Orchestra Underground: Monk’s Sphere Composer Spotlight – Theo Bleckmann

Composer Theo Bleckmann‘s My Brightest Garment will have its world premiere at American Composers Orchestra’s Orchestra Underground: Monk’s Sphere concert on November 21 at Zankel Hall, Carnegie Hall. Theo has kindly shared with us the personal story that has inspired his work and some of the strategies he used in the writing process.
Vocalist and Composer Theo Bleckmann
American Composers Orchestra: What was the inspiration for My Brightest Garment? Can you tell us about your creative process for this piece? 

Theo Bleckmann: The inspiration behind this piece was the recent death of two close friends. The idea that we exist one day and are completely gone the next really hit me hard. Whatever one believes in, the mere fact of dying on earth suddenly seemed like a magic trick to me. How could we be so present and real one moment, and irrevocably gone the next? I found there to be a strange beauty. I wanted to write an exuberant piece of celebration, not a dirge.

The piece started out with a 5-bar, repeated harp-and-piano counterpoint sketch, that very quickly evolved into a full form with some orchestration. The real work began then: I amended, changed, tweaked, switched, refined, obsessed, went back, filled in for months and months, a seemingly infinite process. I wanted to have something that was static while shifting colors, sometimes abruptly, sometimes with a sleight of hand.

ACO: Did you encounter any unusual challenges in writing this work? If so what were they and how did you resolve them? 

TB: This is my first commission for large orchestra, so I had to really familiarize myself with instruments I had never written for before. Some of them came easier to me, like the tuba e.g., others I had to research quite extensively and really figure out what is feasible and what is too ambitious. Composer and orchestrator Kirk Nurock was very helpful in this process, as I went to take lessons with him, especially for this piece. I also talked to friends who are virtuosos on their instruments. I consulted with them about all kinds of details and asked them to play sections for me to hear – it was very tempting to write endless extended techniques, especially considering the high caliber of players in ACO, but somehow the piece wanted to be much simpler and less oblique – more like a dance – so I followed that.

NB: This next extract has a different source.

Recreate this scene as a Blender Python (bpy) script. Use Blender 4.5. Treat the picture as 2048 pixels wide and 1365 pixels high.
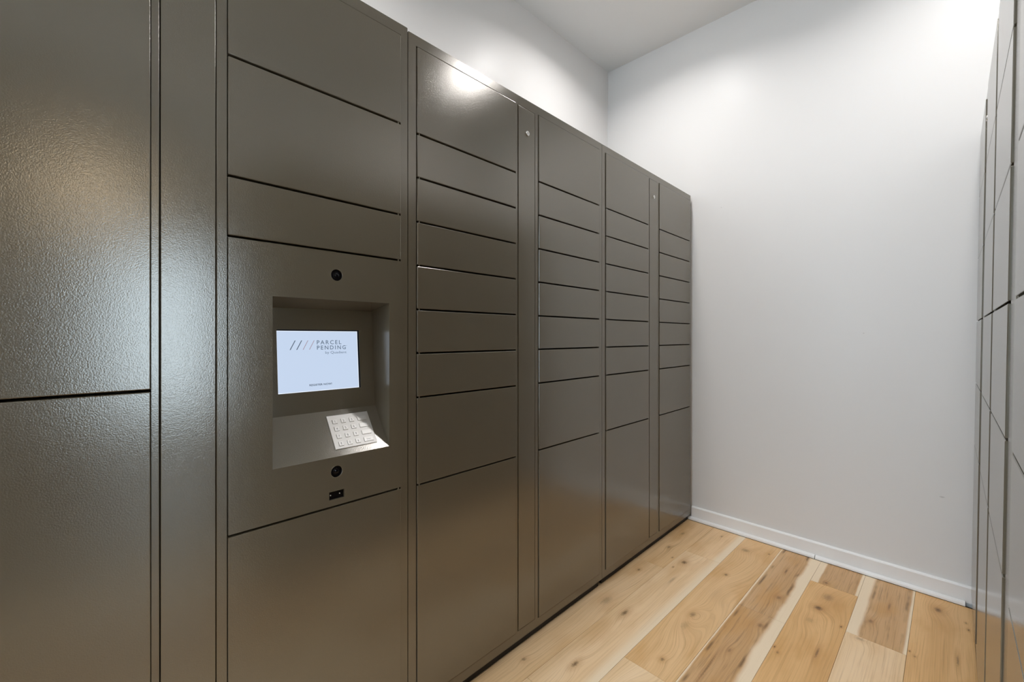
import bpy, bmesh, math, random
from mathutils import Matrix, Vector

# ----------------------------------------------------------------- clean start
for o in list(bpy.data.objects):
    bpy.data.objects.remove(o, do_unlink=True)
scene = bpy.context.scene
COL = scene.collection
rnd = random.Random(7)

# room frame: x to the right, y towards the end wall, z up, floor at z = 0.
# The left locker row (and the camera, levelled to it) stands a touch out of
# square with the room: turned DL about z and leaning RHO about y.
DL = math.radians(1.3181)
RHO = math.radians(0.7892)
CAM_H = 1.1468
YW, XL, XR, ZC = 2.690, -1.7644, 0.705, 3.0273      # end wall, left wall, right wall, ceiling
YF = -2.90                                          # wall behind the camera
ROLL = Matrix.Rotation(-RHO, 4, 'Y')
# Matrix.Rotation(-a,'Y') maps z -> (-sin a, 0, cos a), as measured

# ----------------------------------------------------------------- camera
cam_d = bpy.data.cameras.new('camera')
cam = bpy.data.objects.new('camera', cam_d)
COL.objects.link(cam)
cam_d.sensor_fit = 'HORIZONTAL'
cam_d.sensor_width = 36.0
cam_d.lens = 867.832 / 2048 * 36.0
cam_d.shift_y = -(682.5 - 673.934) / 2048
cam_d.clip_start = 0.01
YAW = math.radians(44.0632)
cam.matrix_world = (Matrix.Translation((0, 0, CAM_H)) @ ROLL @ Matrix.Rotation(YAW + DL, 4, 'Z')
                    @ Matrix.Rotation(math.radians(90), 4, 'X'))
scene.camera = cam
# locker-row frame L (x out of the doors, y along the row, z up) -> room
L2R = (Matrix.Translation((0, 0, CAM_H)) @ ROLL @ Matrix.Rotation(DL, 4, 'Z')
       @ Matrix.Translation((-1.07273, 0, -1.13744)))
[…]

ACO: You describe My Brightest Garment as “an orchestral song about death as a vanishing act, a magic trick of sorts; pondering the ‘now you see it – now you don’t’ aspect, while wearing the most beautiful, brightest garment to pull it off.” How will your use of live electronic processing help achieve this concept in your piece?

TB: The live electronic looping I do is very simple and direct, technically speaking. There is no laptop or hidden hardware anywhere. I push a button, sing into the machines and out comes the music. I want there to be very little worry in the listener’s mind as to what is going on. I want them to see and hear that what is being created is happening right now and that it is not pre-recorded or hidden from them behind a screen. 

When we die, not much is left of us except for the people we affected and the things we owned or made. I came to realize that audio recordings are an eerie residue of a person’s soul. With the live looping I’ll be doing, I am capturing the now to be re-lived later, which is very much like looking at a photo of someone you lost.

ACO: What should the audience listen for during your piece? 

TB: There is no homework or checklist for this piece. I hope for the listener to enjoy it and relax into the music, be surrounded and immersed by the sounds and words.